(Brief)
Reproduce the listing verbatim.

(Provided data)
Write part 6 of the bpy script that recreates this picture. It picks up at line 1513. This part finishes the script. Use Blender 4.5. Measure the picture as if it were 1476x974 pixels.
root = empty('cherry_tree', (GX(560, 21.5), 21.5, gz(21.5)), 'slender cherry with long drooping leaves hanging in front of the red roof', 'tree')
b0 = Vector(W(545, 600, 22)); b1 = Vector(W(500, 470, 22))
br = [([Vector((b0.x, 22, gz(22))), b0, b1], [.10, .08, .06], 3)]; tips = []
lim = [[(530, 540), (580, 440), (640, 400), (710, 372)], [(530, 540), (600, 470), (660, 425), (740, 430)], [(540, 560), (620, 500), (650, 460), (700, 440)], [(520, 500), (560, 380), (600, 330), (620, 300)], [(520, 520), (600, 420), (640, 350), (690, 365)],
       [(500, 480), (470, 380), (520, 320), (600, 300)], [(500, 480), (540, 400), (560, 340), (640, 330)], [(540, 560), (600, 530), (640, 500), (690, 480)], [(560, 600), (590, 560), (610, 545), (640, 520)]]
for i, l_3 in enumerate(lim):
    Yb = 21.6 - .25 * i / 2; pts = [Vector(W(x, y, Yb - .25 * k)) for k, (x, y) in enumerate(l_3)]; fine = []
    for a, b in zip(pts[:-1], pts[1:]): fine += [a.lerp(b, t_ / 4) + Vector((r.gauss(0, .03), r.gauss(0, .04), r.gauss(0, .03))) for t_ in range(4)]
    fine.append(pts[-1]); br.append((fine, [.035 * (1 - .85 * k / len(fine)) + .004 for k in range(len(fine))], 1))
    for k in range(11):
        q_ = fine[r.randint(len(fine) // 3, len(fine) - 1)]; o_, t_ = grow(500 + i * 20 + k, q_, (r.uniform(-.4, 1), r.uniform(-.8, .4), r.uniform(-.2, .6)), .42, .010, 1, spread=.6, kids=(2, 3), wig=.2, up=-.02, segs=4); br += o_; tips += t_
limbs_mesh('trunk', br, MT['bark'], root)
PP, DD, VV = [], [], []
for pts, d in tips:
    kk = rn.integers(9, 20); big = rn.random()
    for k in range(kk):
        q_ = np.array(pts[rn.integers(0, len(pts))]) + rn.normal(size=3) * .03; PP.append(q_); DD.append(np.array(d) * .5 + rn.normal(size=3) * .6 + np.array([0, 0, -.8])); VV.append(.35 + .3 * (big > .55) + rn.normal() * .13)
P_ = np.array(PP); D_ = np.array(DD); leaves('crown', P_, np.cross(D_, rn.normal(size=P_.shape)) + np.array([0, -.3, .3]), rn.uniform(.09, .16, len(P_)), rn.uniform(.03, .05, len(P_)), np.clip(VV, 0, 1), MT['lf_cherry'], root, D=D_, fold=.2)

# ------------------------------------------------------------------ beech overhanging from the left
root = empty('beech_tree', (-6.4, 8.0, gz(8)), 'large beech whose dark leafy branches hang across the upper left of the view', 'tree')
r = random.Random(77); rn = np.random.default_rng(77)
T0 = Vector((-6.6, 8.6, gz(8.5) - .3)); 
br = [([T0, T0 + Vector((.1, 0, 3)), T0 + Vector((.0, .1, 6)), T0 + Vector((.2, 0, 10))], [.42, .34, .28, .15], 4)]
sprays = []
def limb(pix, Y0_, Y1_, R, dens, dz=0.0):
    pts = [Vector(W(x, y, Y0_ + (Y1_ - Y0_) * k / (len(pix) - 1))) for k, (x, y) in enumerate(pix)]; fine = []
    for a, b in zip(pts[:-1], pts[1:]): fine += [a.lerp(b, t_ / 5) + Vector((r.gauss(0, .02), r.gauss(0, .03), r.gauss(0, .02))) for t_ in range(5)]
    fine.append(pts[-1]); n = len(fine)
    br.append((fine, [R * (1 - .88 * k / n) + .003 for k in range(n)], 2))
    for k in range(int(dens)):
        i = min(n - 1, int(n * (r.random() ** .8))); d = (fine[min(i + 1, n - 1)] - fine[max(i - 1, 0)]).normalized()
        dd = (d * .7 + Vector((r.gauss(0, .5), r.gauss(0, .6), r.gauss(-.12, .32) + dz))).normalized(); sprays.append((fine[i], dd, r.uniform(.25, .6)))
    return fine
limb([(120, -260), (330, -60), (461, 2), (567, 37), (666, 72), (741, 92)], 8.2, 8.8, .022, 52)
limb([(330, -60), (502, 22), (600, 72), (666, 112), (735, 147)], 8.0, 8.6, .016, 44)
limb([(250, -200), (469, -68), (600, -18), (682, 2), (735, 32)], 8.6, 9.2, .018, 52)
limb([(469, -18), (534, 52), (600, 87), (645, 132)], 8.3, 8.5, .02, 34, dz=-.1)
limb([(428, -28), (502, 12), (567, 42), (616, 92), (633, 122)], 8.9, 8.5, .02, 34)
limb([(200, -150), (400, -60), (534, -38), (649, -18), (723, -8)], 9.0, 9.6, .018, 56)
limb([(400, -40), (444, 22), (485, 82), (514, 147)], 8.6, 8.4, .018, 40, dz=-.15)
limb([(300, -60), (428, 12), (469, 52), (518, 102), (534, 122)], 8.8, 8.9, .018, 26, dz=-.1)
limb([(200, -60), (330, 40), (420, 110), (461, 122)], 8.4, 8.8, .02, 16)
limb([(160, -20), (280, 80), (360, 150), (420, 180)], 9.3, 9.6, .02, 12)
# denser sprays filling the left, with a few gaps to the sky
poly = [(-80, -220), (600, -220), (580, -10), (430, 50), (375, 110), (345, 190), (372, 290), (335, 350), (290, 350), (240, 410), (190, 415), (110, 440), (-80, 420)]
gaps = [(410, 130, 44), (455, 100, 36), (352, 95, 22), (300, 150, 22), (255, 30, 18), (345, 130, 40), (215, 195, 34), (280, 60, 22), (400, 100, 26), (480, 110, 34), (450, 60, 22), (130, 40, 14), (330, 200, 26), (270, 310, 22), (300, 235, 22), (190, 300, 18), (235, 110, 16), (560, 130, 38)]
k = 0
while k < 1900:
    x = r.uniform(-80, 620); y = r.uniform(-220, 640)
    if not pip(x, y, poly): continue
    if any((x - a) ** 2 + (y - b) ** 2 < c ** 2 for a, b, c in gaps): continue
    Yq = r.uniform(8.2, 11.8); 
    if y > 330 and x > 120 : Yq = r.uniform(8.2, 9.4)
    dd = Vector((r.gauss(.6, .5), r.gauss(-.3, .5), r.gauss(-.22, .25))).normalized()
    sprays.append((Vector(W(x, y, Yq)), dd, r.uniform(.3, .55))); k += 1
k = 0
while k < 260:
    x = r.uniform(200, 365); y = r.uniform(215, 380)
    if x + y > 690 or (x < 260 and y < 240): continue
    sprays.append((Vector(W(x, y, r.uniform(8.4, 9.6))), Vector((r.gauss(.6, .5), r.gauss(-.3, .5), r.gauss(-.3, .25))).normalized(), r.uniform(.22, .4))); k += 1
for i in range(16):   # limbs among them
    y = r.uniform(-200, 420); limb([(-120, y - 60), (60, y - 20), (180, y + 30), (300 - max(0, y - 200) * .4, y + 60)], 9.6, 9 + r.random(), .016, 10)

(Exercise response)
Write part 6 of the bpy script that recreates this picture. It picks up at line 1513. This part finishes the script. Use Blender 4.5. Measure the picture as if it were 1476x974 pixels.
root = empty('cherry_tree', (GX(560, 21.5), 21.5, gz(21.5)), 'slender cherry with long drooping leaves hanging in front of the red roof', 'tree')
b0 = Vector(W(545, 600, 22)); b1 = Vector(W(500, 470, 22))
br = [([Vector((b0.x, 22, gz(22))), b0, b1], [.10, .08, .06], 3)]; tips = []
lim = [[(530, 540), (580, 440), (640, 400), (710, 372)], [(530, 540), (600, 470), (660, 425), (740, 430)], [(540, 560), (620, 500), (650, 460), (700, 440)], [(520, 500), (560, 380), (600, 330), (620, 300)], [(520, 520), (600, 420), (640, 350), (690, 365)],
       [(500, 480), (470, 380), (520, 320), (600, 300)], [(500, 480), (540, 400), (560, 340), (640, 330)], [(540, 560), (600, 530), (640, 500), (690, 480)], [(560, 600), (590, 560), (610, 545), (640, 520)]]
for i, l_3 in enumerate(lim):
    Yb = 21.6 - .25 * i / 2; pts = [Vector(W(x, y, Yb - .25 * k)) for k, (x, y) in enumerate(l_3)]; fine = []
    for a, b in zip(pts[:-1], pts[1:]): fine += [a.lerp(b, t_ / 4) + Vector((r.gauss(0, .03), r.gauss(0, .04), r.gauss(0, .03))) for t_ in range(4)]
    fine.append(pts[-1]); br.append((fine, [.035 * (1 - .85 * k / len(fine)) + .004 for k in range(len(fine))], 1))
    for k in range(11):
        q_ = fine[r.randint(len(fine) // 3, len(fine) - 1)]; o_, t_ = grow(500 + i * 20 + k, q_, (r.uniform(-.4, 1), r.uniform(-.8, .4), r.uniform(-.2, .6)), .42, .010, 1, spread=.6, kids=(2, 3), wig=.2, up=-.02, segs=4); br += o_; tips += t_
limbs_mesh('trunk', br, MT['bark'], root)
PP, DD, VV = [], [], []
for pts, d in tips:
    kk = rn.integers(9, 20); big = rn.random()
    for k in range(kk):
        q_ = np.array(pts[rn.integers(0, len(pts))]) + rn.normal(size=3) * .03; PP.append(q_); DD.append(np.array(d) * .5 + rn.normal(size=3) * .6 + np.array([0, 0, -.8])); VV.append(.35 + .3 * (big > .55) + rn.normal() * .13)
P_ = np.array(PP); D_ = np.array(DD); leaves('crown', P_, np.cross(D_, rn.normal(size=P_.shape)) + np.array([0, -.3, .3]), rn.uniform(.09, .16, len(P_)), rn.uniform(.03, .05, len(P_)), np.clip(VV, 0, 1), MT['lf_cherry'], root, D=D_, fold=.2)

# ------------------------------------------------------------------ beech overhanging from the left
root = empty('beech_tree', (-6.4, 8.0, gz(8)), 'large beech whose dark leafy branches hang across the upper left of the view', 'tree')
r = random.Random(77); rn = np.random.default_rng(77)
T0 = Vector((-6.6, 8.6, gz(8.5) - .3)); 
br = [([T0, T0 + Vector((.1, 0, 3)), T0 + Vector((.0, .1, 6)), T0 + Vector((.2, 0, 10))], [.42, .34, .28, .15], 4)]
sprays = []
def limb(pix, Y0_, Y1_, R, dens, dz=0.0):
    pts = [Vector(W(x, y, Y0_ + (Y1_ - Y0_) * k / (len(pix) - 1))) for k, (x, y) in enumerate(pix)]; fine = []
    for a, b in zip(pts[:-1], pts[1:]): fine += [a.lerp(b, t_ / 5) + Vector((r.gauss(0, .02), r.gauss(0, .03), r.gauss(0, .02))) for t_ in range(5)]
    fine.append(pts[-1]); n = len(fine)
    br.append((fine, [R * (1 - .88 * k / n) + .003 for k in range(n)], 2))
    for k in range(int(dens)):
        i = min(n - 1, int(n * (r.random() ** .8))); d = (fine[min(i + 1, n - 1)] - fine[max(i - 1, 0)]).normalized()
        dd = (d * .7 + Vector((r.gauss(0, .5), r.gauss(0, .6), r.gauss(-.12, .32) + dz))).normalized(); sprays.append((fine[i], dd, r.uniform(.25, .6)))
    return fine
limb([(120, -260), (330, -60), (461, 2), (567, 37), (666, 72), (741, 92)], 8.2, 8.8, .022, 52)
limb([(330, -60), (502, 22), (600, 72), (666, 112), (735, 147)], 8.0, 8.6, .016, 44)
limb([(250, -200), (469, -68), (600, -18), (682, 2), (735, 32)], 8.6, 9.2, .018, 52)
limb([(469, -18), (534, 52), (600, 87), (645, 132)], 8.3, 8.5, .02, 34, dz=-.1)
limb([(428, -28), (502, 12), (567, 42), (616, 92), (633, 122)], 8.9, 8.5, .02, 34)
limb([(200, -150), (400, -60), (534, -38), (649, -18), (723, -8)], 9.0, 9.6, .018, 56)
limb([(400, -40), (444, 22), (485, 82), (514, 147)], 8.6, 8.4, .018, 40, dz=-.15)
limb([(300, -60), (428, 12), (469, 52), (518, 102), (534, 122)], 8.8, 8.9, .018, 26, dz=-.1)
limb([(200, -60), (330, 40), (420, 110), (461, 122)], 8.4, 8.8, .02, 16)
limb([(160, -20), (280, 80), (360, 150), (420, 180)], 9.3, 9.6, .02, 12)
# denser sprays filling the left, with a few gaps to the sky
poly = [(-80, -220), (600, -220), (580, -10), (430, 50), (375, 110), (345, 190), (372, 290), (335, 350), (290, 350), (240, 410), (190, 415), (110, 440), (-80, 420)]
gaps = [(410, 130, 44), (455, 100, 36), (352, 95, 22), (300, 150, 22), (255, 30, 18), (345, 130, 40), (215, 195, 34), (280, 60, 22), (400, 100, 26), (480, 110, 34), (450, 60, 22), (130, 40, 14), (330, 200, 26), (270, 310, 22), (300, 235, 22), (190, 300, 18), (235, 110, 16), (560, 130, 38)]
k = 0
while k < 1900:
    x = r.uniform(-80, 620); y = r.uniform(-220, 640)
    if not pip(x, y, poly): continue
    if any((x - a) ** 2 + (y - b) ** 2 < c ** 2 for a, b, c in gaps): continue
    Yq = r.uniform(8.2, 11.8); 
    if y > 330 and x > 120 : Yq = r.uniform(8.2, 9.4)
    dd = Vector((r.gauss(.6, .5), r.gauss(-.3, .5), r.gauss(-.22, .25))).normalized()
    sprays.append((Vector(W(x, y, Yq)), dd, r.uniform(.3, .55))); k += 1
k = 0
while k < 260:
    x = r.uniform(200, 365); y = r.uniform(215, 380)
    if x + y > 690 or (x < 260 and y < 240): continue
    sprays.append((Vector(W(x, y, r.uniform(8.4, 9.6))), Vector((r.gauss(.6, .5), r.gauss(-.3, .5), r.gauss(-.3, .25))).normalized(), r.uniform(.22, .4))); k += 1
for i in range(16):   # limbs among them
    y = r.uniform(-200, 420); limb([(-120, y - 60), (60, y - 20), (180, y + 30), (300 - max(0, y - 200) * .4, y + 60)], 9.6, 9 + r.random(), .016, 10)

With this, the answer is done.